Quote, verbatim, all material below, without pictures.
..............................
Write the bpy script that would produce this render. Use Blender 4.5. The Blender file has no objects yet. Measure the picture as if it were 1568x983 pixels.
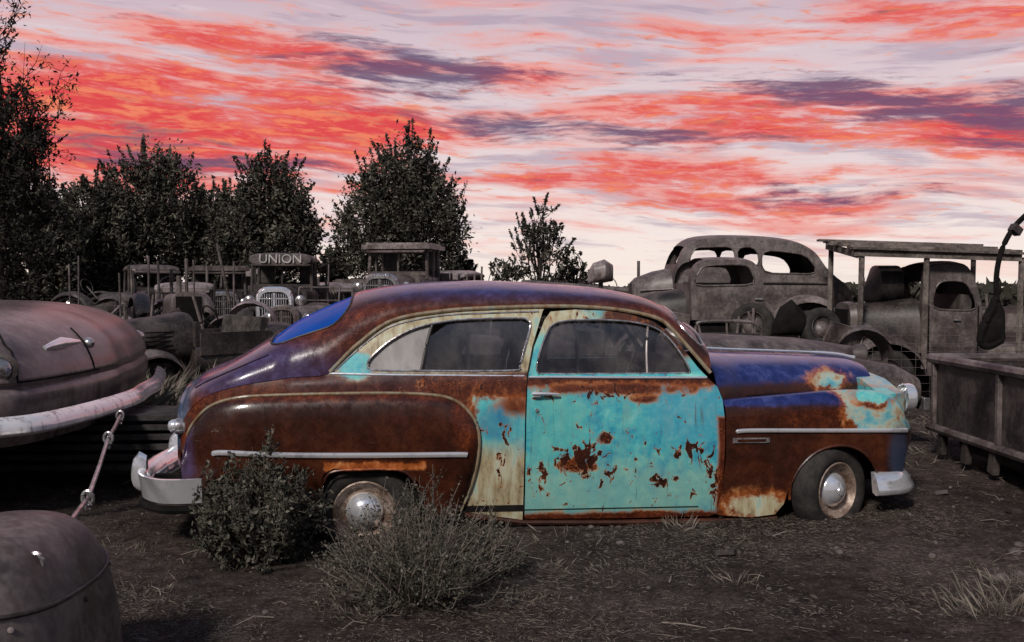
import bpy, math, random, bmesh
import numpy as np
from mathutils import Vector, Matrix
from mathutils.geometry import delaunay_2d_cdt
random.seed(7); rng=np.random.default_rng(7)
pi=math.pi
FPX=1524.0; CH=1.6; TH=math.atan(51.5/FPX)
def gx(px,D): return (px-784)/FPX*D
def gz(py,D): return CH-(py-440)/FPX*D
def sr(r,g,b):
    f=lambda c:(c/255/12.92) if c/255<=0.04045 else ((c/255+0.055)/1.055)**2.4
    return (f(r),f(g),f(b))
scn=bpy.context.scene
# ------------------------------------------------------------------ nodes
class G:
    def __init__(s,tree): s.t=tree; s.N=tree.nodes; s.L=tree.links
    def n(s,ty,**k):
        nd=s.N.new(ty)
        for a,b in k.items(): setattr(nd,a,b)
        return nd
    def set(s,sock,v):
        if hasattr(v,'is_output'): s.L.new(v,sock)
        else:
            if isinstance(v,(tuple,list)) and len(v)==3 and sock.type=='RGBA': v=(*v,1)
            sock.default_value=v
    def m(s,op,a,b=0.0,c=None,clamp=False):
        nd=s.n('ShaderNodeMath',operation=op,use_clamp=clamp)
        s.set(nd.inputs[0],a); s.set(nd.inputs[1],b)
        if c is not None: s.set(nd.inputs[2],c)
        return nd.outputs[0]
    def mix(s,f,a,b,bt='MIX'):
        nd=s.n('ShaderNodeMix',data_type='RGBA',blend_type=bt)
        s.set(nd.inputs[0],f); s.set(nd.inputs[6],a); s.set(nd.inputs[7],b)
        return nd.outputs[2]
    def noise(s,vec,sc,det=4,ro=.55,di=0):
        nd=s.n('ShaderNodeTexNoise'); s.L.new(vec,nd.inputs['Vector'])
        nd.inputs['Scale'].default_value=sc; nd.inputs['Detail'].default_value=det
        nd.inputs['Roughness'].default_value=ro; nd.inputs['Distortion'].default_value=di
        return nd.outputs[0]
    def sm(s,v,lo,hi,a=0.0,b=1.0):
        nd=s.n('ShaderNodeMapRange',interpolation_type='SMOOTHSTEP',clamp=True)
        s.set(nd.inputs[0],v); nd.inputs[1].default_value=lo; nd.inputs[2].default_value=hi
        nd.inputs[3].default_value=a; nd.inputs[4].default_value=b
        return nd.outputs[0]
    def ramp(s,f,stops):
        nd=s.n('ShaderNodeValToRGB'); cr=nd.color_ramp
        while len(cr.elements)<len(stops): cr.elements.new(.5)
        for e,(p,c) in zip(cr.elements,stops): e.position=p; e.color=(*c,1)
        s.set(nd.inputs[0],f); return nd.outputs[0]
    def comb(s,x,y,z=0.0):
        nd=s.n('ShaderNodeCombineXYZ'); s.set(nd.inputs[0],x); s.set(nd.inputs[1],y); s.set(nd.inputs[2],z); return nd.outputs[0]
    def sep(s,v):
        nd=s.n('ShaderNodeSeparateXYZ'); s.L.new(v,nd.inputs[0]); return nd.outputs
    def vmul(s,v,t):
        nd=s.n('ShaderNodeVectorMath',operation='MULTIPLY'); s.L.new(v,nd.inputs[0]); nd.inputs[1].default_value=t; return nd.outputs[0]
    def len_(s,v,sc,c):
        nd=s.n('ShaderNodeVectorMath',operation='MULTIPLY_ADD'); s.L.new(v,nd.inputs[0]); nd.inputs[1].default_value=sc; nd.inputs[2].default_value=tuple(-a*b for a,b in zip(sc,c))
        l=s.n('ShaderNodeVectorMath',operation='LENGTH'); s.L.new(nd.outputs[0],l.inputs[0]); return l.outputs['Value']
def newmat(name):
    m=bpy.data.materials.new(name); m.use_nodes=True
    g=G(m.node_tree); b=m.node_tree.nodes['Principled BSDF']
    return m,g,b
def bump(g,b,h,st=.3,di=.01):
    nd=g.n('ShaderNodeBump'); nd.inputs['Strength'].default_value=st; nd.inputs['Distance'].default_value=di
    g.L.new(h,nd.inputs['Height']); g.L.new(nd.outputs[0],b.inputs['Normal'])
def simple(name,c1,c2,rough=.7,metal=0,sc=6,bs=.3,spec=.5,lo=.35,hi=.68,r2=None,c3=None):
    m,g,b=newmat(name); co=g.n('ShaderNodeTexCoord').outputs['Object']
    n1=g.noise(co,sc,4,.65,.3); n2=g.noise(co,sc*9,3,.6)
    f=g.m('ADD',g.m('MULTIPLY',n1,.68),g.m('MULTIPLY',n2,.32))
    c=g.mix(g.sm(f,lo,hi),c1,c2)
    if c3:
        n3=g.noise(g.vmul(co,(1,1,.3)),sc*2.3,4,.7); c=g.mix(g.sm(n3,.50,.66,0,.8),c,c3)
    g.L.new(c,b.inputs['Base Color'])
    if r2 is None: b.inputs['Roughness'].default_value=rough
    else: g.L.new(g.sm(f,.3,.7,rough,r2),b.inputs['Roughness'])
    b.inputs['Metallic'].default_value=metal; b.inputs['Specular IOR Level'].default_value=spec
    if bs: bump(g,b,f,bs,.01)
    return m
def flat(name,c,rough=.7,spec=.3):
    m,g,b=newmat(name)
    b.inputs['Base Color'].default_value=(*c,1); b.inputs['Roughness'].default_value=rough; b.inputs['Specular IOR Level'].default_value=spec
    return m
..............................
■ Task output ■
Write the bpy script that would produce this render. Use Blender 4.5. The Blender file has no objects yet. Measure the picture as if it were 1568x983 pixels.
import bpy, math, random, bmesh
import numpy as np
from mathutils import Vector, Matrix
from mathutils.geometry import delaunay_2d_cdt
random.seed(7); rng=np.random.default_rng(7)
pi=math.pi
FPX=1524.0; CH=1.6; TH=math.atan(51.5/FPX)
def gx(px,D): return (px-784)/FPX*D
def gz(py,D): return CH-(py-440)/FPX*D
def sr(r,g,b):
    f=lambda c:(c/255/12.92) if c/255<=0.04045 else ((c/255+0.055)/1.055)**2.4
    return (f(r),f(g),f(b))
scn=bpy.context.scene
# ------------------------------------------------------------------ nodes
class G:
    def __init__(s,tree): s.t=tree; s.N=tree.nodes; s.L=tree.links
    def n(s,ty,**k):
        nd=s.N.new(ty)
        for a,b in k.items(): setattr(nd,a,b)
        return nd
    def set(s,sock,v):
        if hasattr(v,'is_output'): s.L.new(v,sock)
        else:
            if isinstance(v,(tuple,list)) and len(v)==3 and sock.type=='RGBA': v=(*v,1)
            sock.default_value=v
    def m(s,op,a,b=0.0,c=None,clamp=False):
        nd=s.n('ShaderNodeMath',operation=op,use_clamp=clamp)
        s.set(nd.inputs[0],a); s.set(nd.inputs[1],b)
        if c is not None: s.set(nd.inputs[2],c)
        return nd.outputs[0]
    def mix(s,f,a,b,bt='MIX'):
        nd=s.n('ShaderNodeMix',data_type='RGBA',blend_type=bt)
        s.set(nd.inputs[0],f); s.set(nd.inputs[6],a); s.set(nd.inputs[7],b)
        return nd.outputs[2]
    def noise(s,vec,sc,det=4,ro=.55,di=0):
        nd=s.n('ShaderNodeTexNoise'); s.L.new(vec,nd.inputs['Vector'])
        nd.inputs['Scale'].default_value=sc; nd.inputs['Detail'].default_value=det
        nd.inputs['Roughness'].default_value=ro; nd.inputs['Distortion'].default_value=di
        return nd.outputs[0]
    def sm(s,v,lo,hi,a=0.0,b=1.0):
        nd=s.n('ShaderNodeMapRange',interpolation_type='SMOOTHSTEP',clamp=True)
        s.set(nd.inputs[0],v); nd.inputs[1].default_value=lo; nd.inputs[2].default_value=hi
        nd.inputs[3].default_value=a; nd.inputs[4].default_value=b
        return nd.outputs[0]
    def ramp(s,f,stops):
        nd=s.n('ShaderNodeValToRGB'); cr=nd.color_ramp
        while len(cr.elements)<len(stops): cr.elements.new(.5)
        for e,(p,c) in zip(cr.elements,stops): e.position=p; e.color=(*c,1)
        s.set(nd.inputs[0],f); return nd.outputs[0]
    def comb(s,x,y,z=0.0):
        nd=s.n('ShaderNodeCombineXYZ'); s.set(nd.inputs[0],x); s.set(nd.inputs[1],y); s.set(nd.inputs[2],z); return nd.outputs[0]
    def sep(s,v):
        nd=s.n('ShaderNodeSeparateXYZ'); s.L.new(v,nd.inputs[0]); return nd.outputs
    def vmul(s,v,t):
        nd=s.n('ShaderNodeVectorMath',operation='MULTIPLY'); s.L.new(v,nd.inputs[0]); nd.inputs[1].default_value=t; return nd.outputs[0]
    def len_(s,v,sc,c):
        nd=s.n('ShaderNodeVectorMath',operation='MULTIPLY_ADD'); s.L.new(v,nd.inputs[0]); nd.inputs[1].default_value=sc; nd.inputs[2].default_value=tuple(-a*b for a,b in zip(sc,c))
        l=s.n('ShaderNodeVectorMath',operation='LENGTH'); s.L.new(nd.outputs[0],l.inputs[0]); return l.outputs['Value']
def newmat(name):
    m=bpy.data.materials.new(name); m.use_nodes=True
    g=G(m.node_tree); b=m.node_tree.nodes['Principled BSDF']
    return m,g,b
def bump(g,b,h,st=.3,di=.01):
    nd=g.n('ShaderNodeBump'); nd.inputs['Strength'].default_value=st; nd.inputs['Distance'].default_value=di
    g.L.new(h,nd.inputs['Height']); g.L.new(nd.outputs[0],b.inputs['Normal'])
def simple(name,c1,c2,rough=.7,metal=0,sc=6,bs=.3,spec=.5,lo=.35,hi=.68,r2=None,c3=None):
    m,g,b=newmat(name); co=g.n('ShaderNodeTexCoord').outputs['Object']
    n1=g.noise(co,sc,4,.65,.3); n2=g.noise(co,sc*9,3,.6)
    f=g.m('ADD',g.m('MULTIPLY',n1,.68),g.m('MULTIPLY',n2,.32))
    c=g.mix(g.sm(f,lo,hi),c1,c2)
    if c3:
        n3=g.noise(g.vmul(co,(1,1,.3)),sc*2.3,4,.7); c=g.mix(g.sm(n3,.50,.66,0,.8),c,c3)
    g.L.new(c,b.inputs['Base Color'])
    if r2 is None: b.inputs['Roughness'].default_value=rough
    else: g.L.new(g.sm(f,.3,.7,rough,r2),b.inputs['Roughness'])
    b.inputs['Metallic'].default_value=metal; b.inputs['Specular IOR Level'].default_value=spec
    if bs: bump(g,b,f,bs,.01)
    return m
def flat(name,c,rough=.7,spec=.3):
    m,g,b=newmat(name)
    b.inputs['Base Color'].default_value=(*c,1); b.inputs['Roughness'].default_value=rough; b.inputs['Specular IOR Level'].default_value=spec
    return m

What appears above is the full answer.